The U.S. Dollar is trending positively against most major peers, slowly overcoming a rout in recent weeks as markets continue to roll with mixed signals and messages
Overview
Following yesterday’s release of Consumer Price Index figures, concern over “stagflation” faded with figures revealing a slowdown in the pace of price growth.
This seemed to hand the Buck a break after days of punishment over ongoing pessimism about the potentially damaging effects from implementing tariffs. While inflation for consumers showed it is somewhat tamed, now the focus will be on Gross Domestic Product growth as well as Purchasing Managers Indices, both crucial for gauging if economic advancement has been compromised or remained steady.

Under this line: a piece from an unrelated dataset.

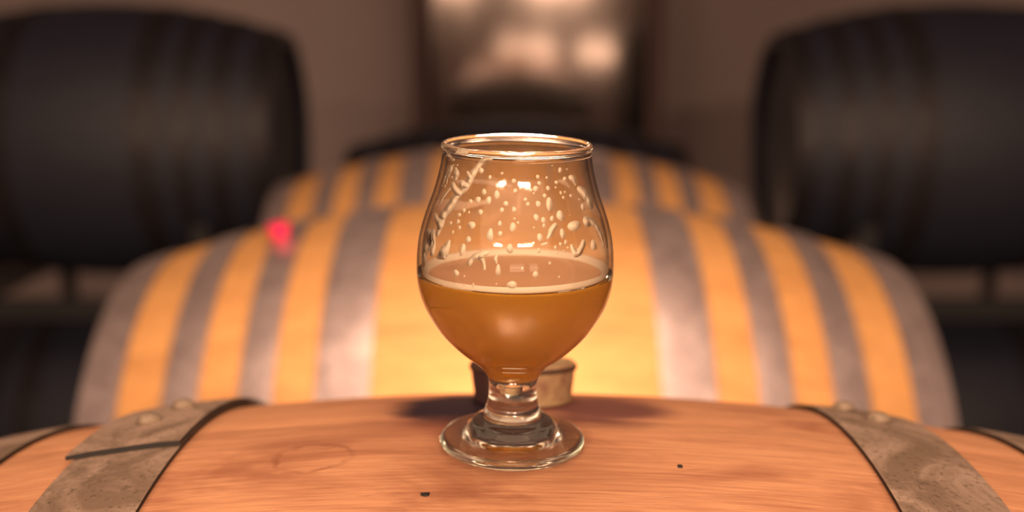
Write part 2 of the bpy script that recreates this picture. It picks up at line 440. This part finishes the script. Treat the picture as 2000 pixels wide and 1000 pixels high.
hd = link('door_panel', box_mesh('door_panel', .40, .012, .55, .005), tank, [tank_m]); hd.location = (0, -.402, .85)
hh = link('handle', box_mesh('handle', .16, .02, .02, .006), hd, [tank_m]); hh.location = (0, -.018, 0)

# ------------------------------------------------------------------ the glass
glass_root = empty('beer_glass', (0, -.0025, Z0+.0001), (.023, .016, 0))
tag(glass_root, 'small stemmed tulip glass with foam streaks standing on the front barrel', 'glass')
kg = N('clear_glass'); gg = kg.n('ShaderNodeBsdfGlass'); gg.inputs['IOR'].default_value = 1.5; gg.inputs['Roughness'].default_value = 0
gg.inputs['Color'].default_value = (.985, .985, .97, 1); glass_m = kg.done(gg)
kg = N('thin_glass_wall')                          # the thin upper wall: mostly straight-through with Fresnel reflection
lw = kg.n('ShaderNodeLayerWeight'); lw.inputs['Blend'].default_value = .5
fz = kg.math('ADD', .032, kg.math('MULTIPLY', kg.math('POWER', lw.outputs['Facing'], 4.5), .9))
tp = kg.n('ShaderNodeBsdfTransparent'); kg.l(kg.mix(kg.math('POWER', lw.outputs['Facing'], 5.0), (.985, .98, .97), (.22, .16, .11)), tp.inputs['Color'])  # colour darkened edge-on, standing in for dark refracted outlines
gl = kg.n('ShaderNodeBsdfGlossy'); gl.inputs['Roughness'].default_value = 0
ms = kg.n('ShaderNodeMixShader'); kg.l(fz, ms.inputs[0]); kg.l(tp.outputs[0], ms.inputs[1]); kg.l(gl.outputs[0], ms.inputs[2])
gb = kg.n('ShaderNodeBsdfGlass'); gb.inputs['IOR'].default_value = 1.5; gb.inputs['Roughness'].default_value = 0
m2_ = kg.n('ShaderNodeMixShader'); m2_.inputs[0].default_value = .10; kg.l(ms.outputs[0], m2_.inputs[1]); kg.l(gb.outputs[0], m2_.inputs[2])
thin_m = kg.done(m2_)
OUT = [(9.7, 21.0), (9.55, 24.5), (9.75, 28.2), (11.3, 31.4), (13.0, 33.6), (15.2, 35.7), (17.8, 37.6), (20.9, 40.0), (25.4, 44.2), (29.2, 48.5), (32.0, 52.7), (34.4, 56.9), (36.3, 61.1), (37.5, 65.3), (38.2, 69.4), (38.4, 73.6), (38.35, 77.7), (38.05, 81.8), (37.5, 85.9), (36.6, 90.0), (35.4, 94.0), (34.0, 98.1), (32.5, 102.1), (31.2, 106.2), (30.1, 110.2), (29.2, 114.2), (28.6, 118.1), (28.45, 120.3)]
LIP = [(28.9, 121.2), (28.9, 122.2), (28.2, 122.9), (27.3, 122.8), (26.85, 122.0)]
INN = [(26.9, 120.5), (27.0, 118.0), (27.5, 114.0), (28.4, 110.0), (29.5, 106.0), (30.8, 102.0), (32.2, 98.0), (33.7, 94.0), (34.9, 90.0), (35.8, 86.0), (36.3, 82.0), (36.55, 77.7), (36.55, 73.5), (36.3, 69.4), (35.5, 65.2), (34.3, 61.0), (32.3, 57.0), (29.9, 53.0), (27.1, 49.0), (23.2, 45.0), (19.0, 41.5), (15.8, 39.4), (13.2, 37.4), (11.2, 35.2), (9.9, 33.0), (9.0, 31.0), (8.2, 29.9), (6.5, 29.3), (3.0, 29.1), (0.0, 29.05)]
inn = spline(INN, 4); inn[-1] = (0., 29.05)
ZL = 72.0                                          # beer level
def rin(z):
    for (r1, z1), (r2, z2) in zip(inn, inn[1:]):
        if z2 <= z <= z1: return r2+(r1-r2)*((z-z2)/(z1-z2) if z1 > z2 else 0)
    return inn[0][0] if z > inn[0][1] else 0.
FOOT = [(0, 1.6), (9, 1.5), (16, 1.2), (22, .35), (25.5, .0), (27.6, .35), (28.9, 1.5), (29.3, 2.6), (28.9, 3.7), (27.6, 4.5), (24.5, 5.2), (21, 6.2), (18.4, 7.6), (17.0, 9.4), (15.6, 11.2), (13.4, 12.6), (11.9, 14.2), (11.0, 16.0), (10.6, 17.2), (10.35, 17.9), (10.0, 19.4)]
s = .001
SL = math.tan(.016); SY = math.tan(.023)
def level(v):                                       # tilt the beer's own ring back to horizontal inside the leaning glass
    return v
up = [p for p in inn if p[1] > ZL+.05]; lo = [p for p in inn if p[1] < ZL-.05]
ring = (rin(ZL), ZL)
body_prof = spline(FOOT+OUT+LIP, 4) + up + [ring]
body_prof[0] = (0, 1.6)
v, f = lathe('bowl_and_stem', [(r*s, z*s) for r, z in body_prof], 160)
n0 = len(v)-160
gv = [(x, y, z) if i < n0 else (x, y, z+x*SL-y*SY) for i, (x, y, z) in enumerate(v)]
me = bpy.data.meshes.new('vessel'); me.from_pydata(gv, [], f); me.polygons.foreach_set('use_smooth', [True]*len(f)); me.update()
ztop = 119*s
me.polygons.foreach_set('material_index', [1 if (ZL+.3)*s < sum(gv[q][2] for q in p)/len(p) < ztop else 0 for p in f])
vessel = link('vessel', me, glass_root, [glass_m, thin_m])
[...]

Producers Price Index numbers for February showed that suppliers also experienced less inflation than expected, with PPI excluding food and energy costs revealing deflation coming in at (-0.1%) vs. 0.3% expected. It is important to note while digesting this data that previous readings for January were upwardly revised so this could all balance out. Initial Jobless Claims last week were slightly below estimates, 220K vs 225K, thus labor seems also unaffected. We will see more about consumer mood with the University of Michigan Consumer Sentiment survey out Friday.
What to Watch This Week…
- University of Michigan, Friday 10AM
- Monex USA Online is always open
Complete Economic Calendar can be found here.
EUR ⇓
The Euro started falling and currently now by more than half a percent as European economists are warning that enthusiasm over German spending may be a bit overblown. While recognizing that the fiscal package to come may be good for overcoming a long period of stagnation and contractionary pressures, major banks and analysts are warning that there is a lot of work ahead and no guarantee that all spending will have the desired immediate effect that has been perceived as well as priced-in for rest of the year. With all that in mind, there are signs that the Euro-zone is seeing some success coping with low productivity as Industrial Production in January came in flat but beating its (-0.8%) contraction estimate.
CAD ⇓
The Canadian Dollar is holding its ground, flat after metals tariffs and an interest-rate reduction by the Bank of Canada that was highly anticipated. While talks continue regarding the back-and-forth on tariffs, the rest of the globe is looking to Canada as the main example of how to handle the trade disputes with its largest trading partner. Confusion and uncertainty will likely keep currencies such as CAD in a roller-coaster range of half a percent until there is more clarity on a resolution.